My first step in change was finding somewhere to work out. I had done the treadmill at home thing years ago when I lived in Pennsylvania, and I knew it wouldn't work. It would quickly become an extension of my closet. I needed to be doing something more formal. But like many of my friends, the thought of working out in a group environment was terrifying, I had visions of me surrounded by all the "pretty people" while sweating like a pg through a hour of treadmill while they all stared at the fat girl pretending to workout. It was intimidating and threatening and on top of that also carried a lot of emotional baggage me.

This was definitely one of those changes in life that I had to settle up with the past before I could move forward. *deep breath* This is a story I have only shared with one other person in my lifetime, my trainer, but as I was thinking about this post I realized I wouldn't be keeping to my mission if this wasn't included in this post, so here goes.
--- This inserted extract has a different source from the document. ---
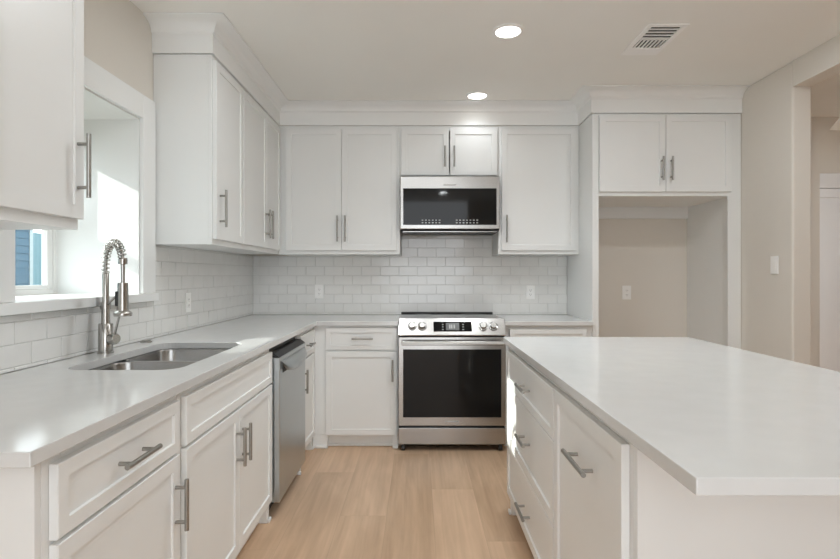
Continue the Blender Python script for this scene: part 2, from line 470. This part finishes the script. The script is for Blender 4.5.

I am 39, the last time I seriously worked out (other than swimming/water aerobics and a very short stent of trying a Y in NY) with someone else watching was 26 years ago. I was 13, I weighed 185 pounds and I hated being a fat teen. For those of you who great up in the 80's you will recall this was the "Jane Fonda days" and my friend Lynn and I had full embraced it, leg warmers, headbands and all. I wasn't very good at it but I was trying. I don't recall why my dad was home on that specific day but he was, parked in his normal chair in the living room, and I had the tape in the VCR trying to slug my way through Jane telling me to "feel the burn". My father was not a kind man in any way but often he would at least shut his mouth, this day he decided otherwise. As I was trying to work out he decided to point out how fat I was and that I was making the whole house shake by jumping up and down in it and how ridiculous I looked. I was done. I never turned the tape on again, I never went to another group aerobics class and I never walked into a health club again. And until this past week every time I worked out I would feel his looks and his comments as if it was 1983 all over again.

I have spent a lot of my adult life coming to terms with and over coming scars my father left on me, and as part of my weight loss journey I needed to deal with this one head on.

After trying unsuccessfully to find a friend locally willing to be my workout partner I decided to go it alone and join one of the clubs near my house. I really wanted a pool and water aerobics so my choices were rather limited and Lifetime Fitness was the only one that also fit my other criteria of having clubs around the country for when I travelled.

The other thing I was looking for was to join a large club. That might sound weird, more people looking at me, but I saw it just the opposite, I wanted there to be so many people i could be invisible and get lost in the crowd. I'd only learn later how impossible that was going to be.

My expectations going into the first meeting with the membership advisor, Lance, were pretty low. Lifetime has a pretty strong reputation for being high pressure sales and rather pricey. I went as far as stating those concerns in my email to set up the meeting. And I think it helped. Lance handled me with kid gloves and I appreciated that. He was there to make a sale, I get that, but he kept the tone light and that made it easier.

When I went on the first tour I knew this was the right place. There was something about the energy in the Eagan Lifetime Fitness club that drew me in. The first thing I noticed as we walked around was it wasn't all just "pretty people". Both the staff and the members looked really normal, all different body types, all different sizes, all different physical abilities. The other thing I noticed was how friendly EVERYONE was. This has been the biggest shocker to me, whether you are in the locker room or working out or in the pool or simply walking out the front door after working out, everyone speaks to each other, everyone smiles and it doesn't feel like a hostile environment. Members who don't even know each other are genuinely supportive of each other, and it is just a fun place to be.

Did any of that changed my paranoia about others watch me working out, heck no, but how I got past that will have to come in a few posts. But it did get me in the door, it got me to start working out (I started out with water aerobics) and it kept me coming back. And that alone was a huge hurdle.

I don't want to close this post making it sound like I think Lifetime is the answer for everyone. One of the things I am learning as I experience more LTF clubs around the country is that their culture is very unique. I have been to one in San Antonio which was every stereotype I had imagined before I joined Eagan and I would never set foot in again. I have been to one in North Carolina which was huge, and fancy (far beyond Eagan) but where there was a warmth similar to Eagan's.